Starting at the line containing "(.14, .32, .05))", please quote every line up to and including the line containing "0, .35, vary=.3, vscale=40)", exactly, and nothing beyond.
┌──
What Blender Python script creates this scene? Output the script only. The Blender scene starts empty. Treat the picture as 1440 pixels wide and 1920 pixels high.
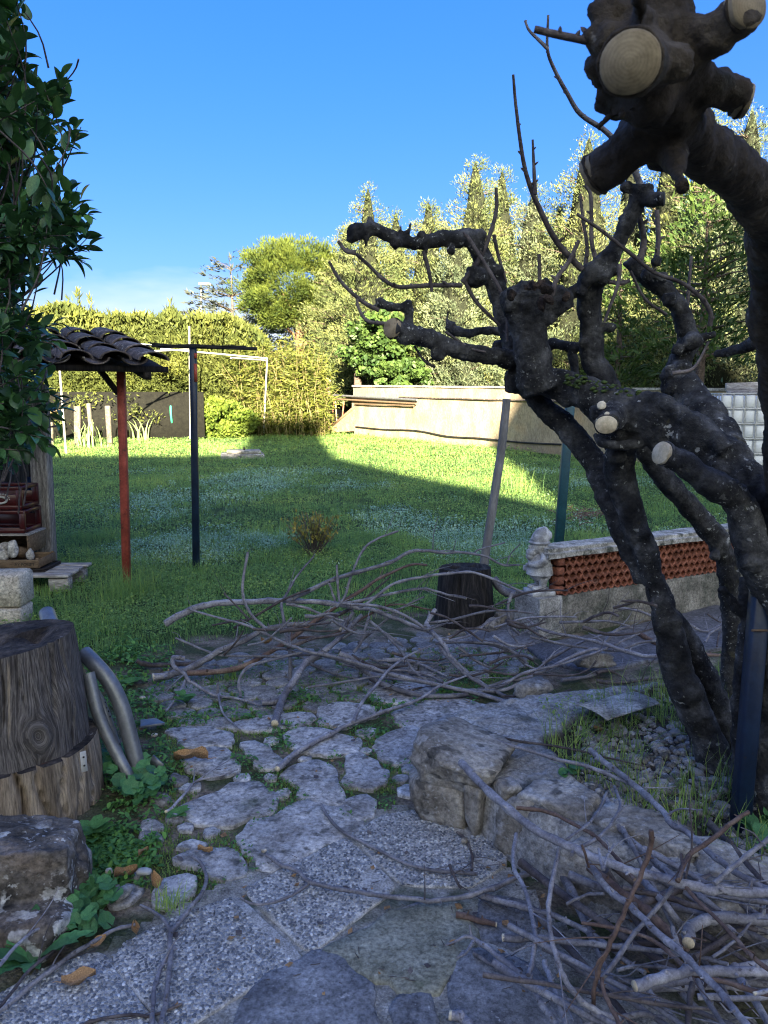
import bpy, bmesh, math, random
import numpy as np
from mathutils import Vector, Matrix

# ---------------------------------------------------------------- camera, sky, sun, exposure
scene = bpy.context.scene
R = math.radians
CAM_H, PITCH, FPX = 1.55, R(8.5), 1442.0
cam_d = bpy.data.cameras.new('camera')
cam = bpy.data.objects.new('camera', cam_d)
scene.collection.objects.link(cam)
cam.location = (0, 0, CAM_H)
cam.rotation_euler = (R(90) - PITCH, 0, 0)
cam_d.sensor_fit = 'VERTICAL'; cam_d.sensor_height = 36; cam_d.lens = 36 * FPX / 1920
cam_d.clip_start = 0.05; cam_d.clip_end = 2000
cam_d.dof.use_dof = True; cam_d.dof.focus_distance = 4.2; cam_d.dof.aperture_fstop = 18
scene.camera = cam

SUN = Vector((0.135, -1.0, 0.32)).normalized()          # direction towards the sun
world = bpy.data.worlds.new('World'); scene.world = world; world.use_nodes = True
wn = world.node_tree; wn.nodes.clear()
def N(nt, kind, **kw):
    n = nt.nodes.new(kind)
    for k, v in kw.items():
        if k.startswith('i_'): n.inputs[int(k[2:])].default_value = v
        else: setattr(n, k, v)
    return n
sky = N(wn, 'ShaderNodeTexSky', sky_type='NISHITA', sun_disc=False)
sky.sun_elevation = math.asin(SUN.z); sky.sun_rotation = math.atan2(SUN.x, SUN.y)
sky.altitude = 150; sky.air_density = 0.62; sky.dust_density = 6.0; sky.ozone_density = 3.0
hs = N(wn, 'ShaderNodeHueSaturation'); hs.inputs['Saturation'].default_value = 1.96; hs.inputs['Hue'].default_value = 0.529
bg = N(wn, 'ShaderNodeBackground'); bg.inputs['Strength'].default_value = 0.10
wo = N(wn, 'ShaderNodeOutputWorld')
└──
┌──
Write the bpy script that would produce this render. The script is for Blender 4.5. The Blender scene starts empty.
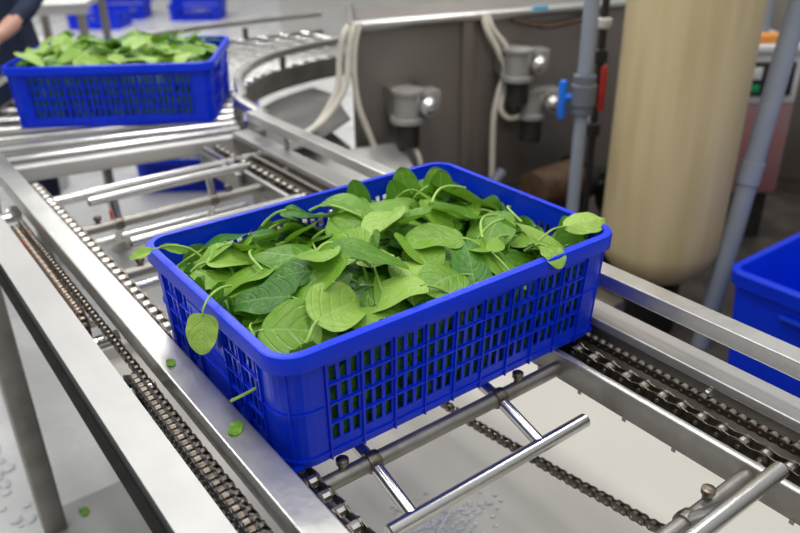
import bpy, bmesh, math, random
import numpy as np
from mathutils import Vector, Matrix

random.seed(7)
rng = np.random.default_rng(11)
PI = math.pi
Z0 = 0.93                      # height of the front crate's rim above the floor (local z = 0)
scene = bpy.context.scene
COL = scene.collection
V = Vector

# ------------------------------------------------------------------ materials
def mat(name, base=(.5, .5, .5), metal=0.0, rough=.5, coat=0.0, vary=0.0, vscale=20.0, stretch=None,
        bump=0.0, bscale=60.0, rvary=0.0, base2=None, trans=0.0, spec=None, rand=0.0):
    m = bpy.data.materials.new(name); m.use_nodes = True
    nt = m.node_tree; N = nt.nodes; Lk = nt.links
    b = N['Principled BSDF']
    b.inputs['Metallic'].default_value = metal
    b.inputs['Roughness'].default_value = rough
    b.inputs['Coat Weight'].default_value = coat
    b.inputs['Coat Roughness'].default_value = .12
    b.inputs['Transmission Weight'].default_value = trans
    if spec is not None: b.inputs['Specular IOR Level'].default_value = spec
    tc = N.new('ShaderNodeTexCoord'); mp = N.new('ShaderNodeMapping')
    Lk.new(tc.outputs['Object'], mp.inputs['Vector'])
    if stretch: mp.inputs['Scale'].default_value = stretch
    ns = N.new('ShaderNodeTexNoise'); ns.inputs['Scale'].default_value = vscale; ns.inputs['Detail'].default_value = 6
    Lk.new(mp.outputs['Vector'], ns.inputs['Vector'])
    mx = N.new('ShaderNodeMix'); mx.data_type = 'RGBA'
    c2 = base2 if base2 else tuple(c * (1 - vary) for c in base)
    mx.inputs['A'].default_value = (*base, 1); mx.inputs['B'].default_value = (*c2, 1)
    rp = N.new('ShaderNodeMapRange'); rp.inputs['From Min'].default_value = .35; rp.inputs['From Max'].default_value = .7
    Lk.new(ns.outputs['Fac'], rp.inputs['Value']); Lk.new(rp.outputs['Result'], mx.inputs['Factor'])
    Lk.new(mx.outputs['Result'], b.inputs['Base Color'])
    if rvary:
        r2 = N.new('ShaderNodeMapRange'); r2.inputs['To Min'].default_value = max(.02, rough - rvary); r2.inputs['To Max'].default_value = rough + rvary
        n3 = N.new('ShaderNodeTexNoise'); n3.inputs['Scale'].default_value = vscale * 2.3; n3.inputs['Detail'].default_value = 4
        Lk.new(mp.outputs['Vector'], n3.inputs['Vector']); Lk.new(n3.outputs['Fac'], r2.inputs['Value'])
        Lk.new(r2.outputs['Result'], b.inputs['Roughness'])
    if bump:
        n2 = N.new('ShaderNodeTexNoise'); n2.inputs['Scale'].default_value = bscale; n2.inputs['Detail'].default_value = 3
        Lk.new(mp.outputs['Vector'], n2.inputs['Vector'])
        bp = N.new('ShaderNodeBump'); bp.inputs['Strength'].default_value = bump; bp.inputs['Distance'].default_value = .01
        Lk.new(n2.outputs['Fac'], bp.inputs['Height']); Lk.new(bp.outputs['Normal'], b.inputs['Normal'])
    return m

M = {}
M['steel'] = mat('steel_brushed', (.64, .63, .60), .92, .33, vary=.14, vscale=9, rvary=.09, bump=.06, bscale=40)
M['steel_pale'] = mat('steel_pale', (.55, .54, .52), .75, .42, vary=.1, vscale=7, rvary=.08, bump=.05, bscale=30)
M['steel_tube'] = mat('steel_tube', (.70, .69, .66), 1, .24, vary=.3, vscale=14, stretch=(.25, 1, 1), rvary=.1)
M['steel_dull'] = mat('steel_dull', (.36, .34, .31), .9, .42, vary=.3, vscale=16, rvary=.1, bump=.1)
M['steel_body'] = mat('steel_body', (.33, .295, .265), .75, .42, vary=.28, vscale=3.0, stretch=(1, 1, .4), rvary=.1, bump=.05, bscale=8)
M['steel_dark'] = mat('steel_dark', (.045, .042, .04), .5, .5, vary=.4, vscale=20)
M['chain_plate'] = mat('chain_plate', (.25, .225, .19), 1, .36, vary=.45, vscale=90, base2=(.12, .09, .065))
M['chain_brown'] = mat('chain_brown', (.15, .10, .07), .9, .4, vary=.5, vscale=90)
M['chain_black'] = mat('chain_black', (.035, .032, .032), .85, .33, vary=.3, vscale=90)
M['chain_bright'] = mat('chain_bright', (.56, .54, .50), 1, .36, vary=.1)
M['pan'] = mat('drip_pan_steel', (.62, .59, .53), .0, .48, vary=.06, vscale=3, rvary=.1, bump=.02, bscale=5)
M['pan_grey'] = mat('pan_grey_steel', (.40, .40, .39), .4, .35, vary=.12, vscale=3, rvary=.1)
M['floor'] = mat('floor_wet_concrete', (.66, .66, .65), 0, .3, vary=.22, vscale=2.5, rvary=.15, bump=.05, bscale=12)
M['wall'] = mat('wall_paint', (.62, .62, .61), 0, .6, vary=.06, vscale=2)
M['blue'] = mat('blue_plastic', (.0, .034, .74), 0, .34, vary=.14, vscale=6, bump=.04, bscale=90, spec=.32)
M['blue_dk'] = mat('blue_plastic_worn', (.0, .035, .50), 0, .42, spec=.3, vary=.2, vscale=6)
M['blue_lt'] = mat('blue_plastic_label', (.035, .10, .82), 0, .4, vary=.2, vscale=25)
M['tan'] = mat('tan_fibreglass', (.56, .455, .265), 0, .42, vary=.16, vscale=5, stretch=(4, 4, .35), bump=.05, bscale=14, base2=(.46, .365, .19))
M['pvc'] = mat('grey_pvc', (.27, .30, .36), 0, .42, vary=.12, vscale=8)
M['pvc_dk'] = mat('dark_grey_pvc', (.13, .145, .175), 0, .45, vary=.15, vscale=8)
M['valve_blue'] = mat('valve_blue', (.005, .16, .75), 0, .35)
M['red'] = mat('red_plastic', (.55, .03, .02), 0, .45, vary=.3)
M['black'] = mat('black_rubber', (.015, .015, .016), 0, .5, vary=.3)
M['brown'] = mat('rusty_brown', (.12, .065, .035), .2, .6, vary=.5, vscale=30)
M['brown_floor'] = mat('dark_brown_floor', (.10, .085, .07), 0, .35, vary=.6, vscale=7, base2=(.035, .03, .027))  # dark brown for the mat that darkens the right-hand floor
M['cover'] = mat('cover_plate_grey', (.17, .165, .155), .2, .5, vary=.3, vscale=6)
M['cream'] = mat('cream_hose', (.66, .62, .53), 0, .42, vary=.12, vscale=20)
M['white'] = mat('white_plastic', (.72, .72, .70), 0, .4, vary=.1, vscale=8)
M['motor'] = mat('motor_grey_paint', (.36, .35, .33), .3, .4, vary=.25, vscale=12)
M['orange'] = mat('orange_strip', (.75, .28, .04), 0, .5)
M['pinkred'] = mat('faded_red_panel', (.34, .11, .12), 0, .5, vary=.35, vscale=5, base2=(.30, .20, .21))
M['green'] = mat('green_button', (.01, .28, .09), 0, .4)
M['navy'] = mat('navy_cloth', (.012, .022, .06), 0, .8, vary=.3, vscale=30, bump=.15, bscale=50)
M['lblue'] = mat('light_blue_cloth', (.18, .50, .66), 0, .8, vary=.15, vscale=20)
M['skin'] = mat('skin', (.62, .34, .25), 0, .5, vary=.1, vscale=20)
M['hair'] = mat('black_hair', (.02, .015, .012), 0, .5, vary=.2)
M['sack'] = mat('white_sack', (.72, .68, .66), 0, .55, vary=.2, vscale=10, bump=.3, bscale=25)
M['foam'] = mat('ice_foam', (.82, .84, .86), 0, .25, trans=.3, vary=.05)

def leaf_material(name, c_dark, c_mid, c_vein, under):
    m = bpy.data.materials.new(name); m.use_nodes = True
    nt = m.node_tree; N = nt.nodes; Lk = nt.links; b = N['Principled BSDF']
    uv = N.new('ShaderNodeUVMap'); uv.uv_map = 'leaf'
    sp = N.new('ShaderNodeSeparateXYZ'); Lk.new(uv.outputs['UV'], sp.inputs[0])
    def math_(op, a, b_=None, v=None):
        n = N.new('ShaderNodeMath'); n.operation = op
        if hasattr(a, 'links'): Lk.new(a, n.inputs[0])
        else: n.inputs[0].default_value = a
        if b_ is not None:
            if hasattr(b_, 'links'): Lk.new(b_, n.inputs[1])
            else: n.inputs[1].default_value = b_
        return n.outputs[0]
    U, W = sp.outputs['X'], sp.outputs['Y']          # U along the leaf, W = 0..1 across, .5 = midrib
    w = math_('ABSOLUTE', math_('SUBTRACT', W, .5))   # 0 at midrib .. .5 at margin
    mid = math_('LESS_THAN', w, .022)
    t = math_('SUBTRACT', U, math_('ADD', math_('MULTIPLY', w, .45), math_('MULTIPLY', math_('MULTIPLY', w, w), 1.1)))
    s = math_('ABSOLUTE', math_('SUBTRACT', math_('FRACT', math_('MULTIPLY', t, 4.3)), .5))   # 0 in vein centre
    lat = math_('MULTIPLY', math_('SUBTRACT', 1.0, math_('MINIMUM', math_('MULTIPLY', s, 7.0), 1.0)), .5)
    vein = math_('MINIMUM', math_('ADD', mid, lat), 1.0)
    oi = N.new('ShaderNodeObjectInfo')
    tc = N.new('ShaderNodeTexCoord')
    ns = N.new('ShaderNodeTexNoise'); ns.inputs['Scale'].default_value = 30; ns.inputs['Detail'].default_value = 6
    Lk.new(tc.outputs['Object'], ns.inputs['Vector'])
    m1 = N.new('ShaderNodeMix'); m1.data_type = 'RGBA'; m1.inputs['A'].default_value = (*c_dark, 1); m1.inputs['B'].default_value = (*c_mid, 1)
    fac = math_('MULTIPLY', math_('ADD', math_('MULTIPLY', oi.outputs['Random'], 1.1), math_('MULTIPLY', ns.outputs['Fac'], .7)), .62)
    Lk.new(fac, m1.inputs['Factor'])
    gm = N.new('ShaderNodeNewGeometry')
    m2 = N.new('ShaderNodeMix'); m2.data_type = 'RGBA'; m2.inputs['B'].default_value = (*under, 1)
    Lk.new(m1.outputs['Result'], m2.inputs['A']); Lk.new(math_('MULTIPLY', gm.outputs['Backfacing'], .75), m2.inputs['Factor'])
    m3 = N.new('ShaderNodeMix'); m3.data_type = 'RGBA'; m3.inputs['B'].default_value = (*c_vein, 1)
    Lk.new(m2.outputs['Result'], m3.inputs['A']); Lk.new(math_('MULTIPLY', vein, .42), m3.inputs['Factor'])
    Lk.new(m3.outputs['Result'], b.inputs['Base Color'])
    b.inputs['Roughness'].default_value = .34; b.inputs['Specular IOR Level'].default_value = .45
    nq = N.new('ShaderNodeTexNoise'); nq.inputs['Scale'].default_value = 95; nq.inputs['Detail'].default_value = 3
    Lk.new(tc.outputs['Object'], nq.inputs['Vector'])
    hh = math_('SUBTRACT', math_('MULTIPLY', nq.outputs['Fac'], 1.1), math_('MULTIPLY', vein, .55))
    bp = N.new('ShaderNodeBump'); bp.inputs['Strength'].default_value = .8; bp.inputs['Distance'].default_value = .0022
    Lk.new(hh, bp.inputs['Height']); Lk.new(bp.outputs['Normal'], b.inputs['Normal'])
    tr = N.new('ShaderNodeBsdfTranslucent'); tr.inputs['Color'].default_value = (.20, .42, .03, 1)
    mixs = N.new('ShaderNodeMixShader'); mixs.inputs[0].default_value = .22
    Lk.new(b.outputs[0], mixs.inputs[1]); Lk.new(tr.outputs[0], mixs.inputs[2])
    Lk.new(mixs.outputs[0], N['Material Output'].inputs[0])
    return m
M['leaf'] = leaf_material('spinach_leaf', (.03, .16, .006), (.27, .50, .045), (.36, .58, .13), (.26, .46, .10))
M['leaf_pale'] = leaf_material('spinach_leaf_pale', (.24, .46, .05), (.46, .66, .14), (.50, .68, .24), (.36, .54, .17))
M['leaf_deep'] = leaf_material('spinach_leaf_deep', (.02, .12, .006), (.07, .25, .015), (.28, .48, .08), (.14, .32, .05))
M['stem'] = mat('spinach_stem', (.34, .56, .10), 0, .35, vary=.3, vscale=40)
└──
* **Answer for this exercise**:
M['leaf_deep'] = leaf_material('spinach_leaf_deep', (.02, .12, .006), (.07, .25, .015), (.28, .48, .08), (.14, .32, .05))
M['stem'] = mat('spinach_stem', (.34, .56, .10), 0, .35, vary=.3, vscale=40)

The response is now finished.